Wednesday, April 3, 2019

Why do the least-bright people rise to the top? Could it be the "Peter Principle"?

That the greatest nation on the planet has to suffer fools like Adam Schiff, Eric Swalwell, Maxine Waters, Ocasio-Cortez, Ilhan Omar, every anchor at CNN, MSNBC, ABC, CBS and NBC, Bill Maher, all the late-night not-comics . . .

Patricia McCarthy  "For over two years, we have been tormented or delighted, depending on one's political preference, by the opinions and or declarations avowing President Trump's guilt with regard to collusion with Russia.  It was all a made-up scam from the beginning, but the media and the leftist loons have beaten this dead horse relentlessly in the fervid hope it would see Trump forced from the office he legitimately won.  
"Our horrific media who has long worked hand in glove with the Democrats, has spent hundreds of hours, over 500,000 columns, articles and op-eds asserting Trump's guilt.  It was all a hoax from the outset, fabricated within a few days of Hillary 's loss to Trump.  Most of those who got on board the Russia collusion hoax knew it was a lie from day one.  But they embraced the lie wholeheartedly.  
"Anything, any plan, any course of action, any sacrifice of one's moral sense, was on the table, worth the risk, worth the selling of one's soul to the devil.  Trump should not have won so the forces in positions of power worked together to undo his candidacy, then his election, then his inauguration, and then his presidency.  Who did all these things?  The people who rose to power in the principal law enforcement agencies in America. " . . .

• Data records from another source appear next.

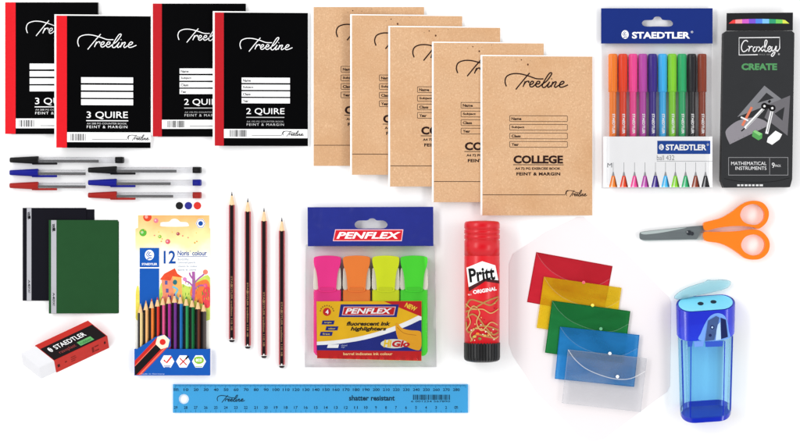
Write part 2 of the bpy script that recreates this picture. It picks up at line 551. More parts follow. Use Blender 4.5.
for s_, y0, wd in (('Name', 115.6, 10), ('Subject', 124.3, 13), ('Class', 132.9, 9.2), ('Year', 141.3, 7.4)):
    b = MB(o)
    b.frame(X(509), Y(y0), X(567.4), Y(y0 + 6.2), 0.5, z, KINK, 1.0)
    b.text(s_, (X(511), Y(y0 + 1.8), X(511 + wd), Y(y0 + 4.7)), z, KINK, 0.04)
    b.build('name_panel', exf)
b = MB(o)
b.ribbon([(X(482.2), Y(194.7)), (X(564.6), Y(194.7)), (X(565.2), Y(194)), (X(566), Y(191)), (X(568), Y(190))], 0.6, z, KINK)
script(b, TREE, (X(566), Y(190), X(587), Y(197)), 0.65, z, KINK, 4)
b.build('footer_line', exf)
b = MB(o)
for q in range(5):
    b.poly(ell(X((521, 527.5, 516, 540, 530)[q]), Y((60.2, 64.8, 62, 58.6, 61)[q]), (.7, .9, .4, .3, .3)[q], (.6, 1.1, .3, .4, .3)[q], 8), z, M((96, 62, 42), .8, .05, .1, key='speck'))
b.build('stain', exf)
exl = ['brown exercise book second from the black books, only its left strip showing',
       'middle brown exercise book of the five fanned in a row',
       'brown exercise book just beneath the fully visible one, its right half covered',
       'brown exercise book on top at the right end, its whole cover in view']
for i, (qx, qy) in enumerate(spots[1:]):
    r = dup(ex, P(qx + W, qy + H / 2, 0, 4), exl[i], GE)
    gap = qx - spots[i][0]
    r.rotation_euler = (0, math.asin(KT / gap) * 1.02, 0)

# ------------------------------------------------------------------ wallet of ten ball pens
NAVY = M((22, 44, 118), 0.35, 0.2, 0.03, 80, key='card')
CARD = M((243, 243, 244), 0.5, 0.15, 0.01, 80, key='card')
o = (657, 188)
wal = thing('pen_wallet', 'clear hanging wallet of ten coloured ball pens with a navy header card', 'pen pack', 657, 188, 0, None, 5)
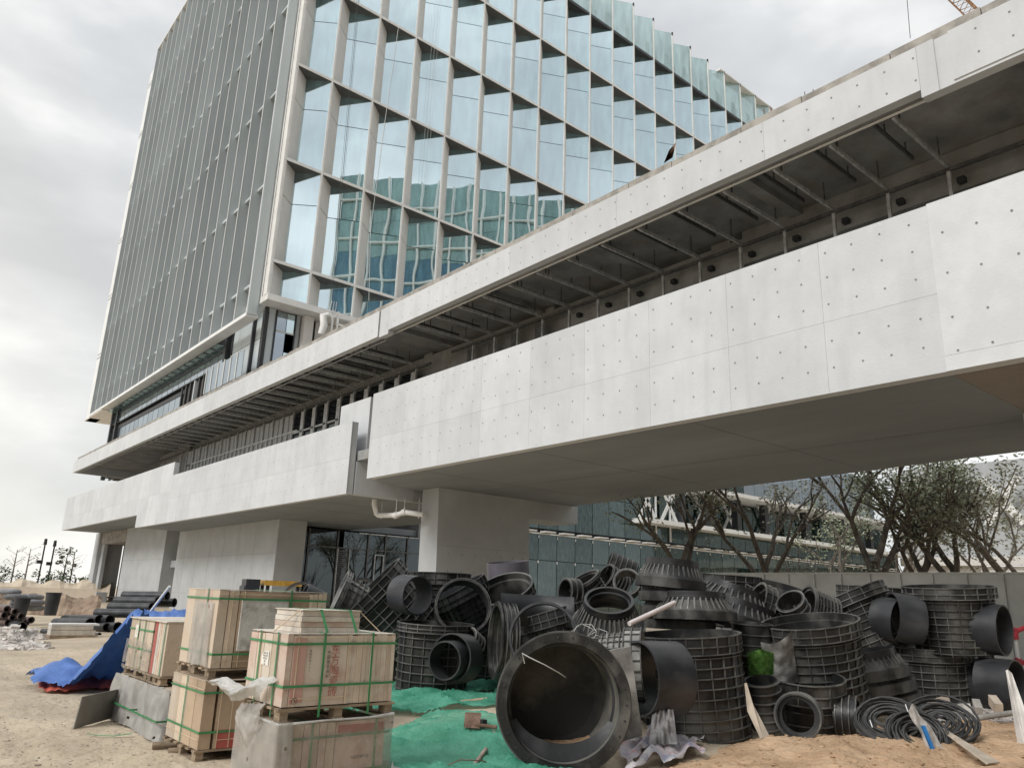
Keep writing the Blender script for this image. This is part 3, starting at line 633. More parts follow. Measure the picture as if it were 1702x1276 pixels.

The Peter Principle  (Originally satire)   . . . The Peter principle states that a person who is competent at their job will earn promotion to a more senior position which requires different skills. If the promoted person lacks the skills required for their new role, then they will be incompetent at their new level, and so they will not be promoted again. But if they are competent at their new role, then they will be promoted again, and they will continue to be promoted until they eventually reach a level at which they are incompetent. Being incompetent, they do not qualify to be promoted again, and so remain stuck at that final level for the rest of their career (termed "Final Placement" or "Peter's Plateau"). This outcome is inevitable, given enough time and assuming that there are enough positions in the hierarchy to which competent employees may be promoted. The "Peter Principle" is therefore expressed as: "In a hierarchy every employee tends to rise to his level of incompetence." This leads to Peter's Corollary: "In time, every post tends to be occupied by an employee who is incompetent to carry out its duties." Hull calls the study of how hierarchies work "hierarchiology."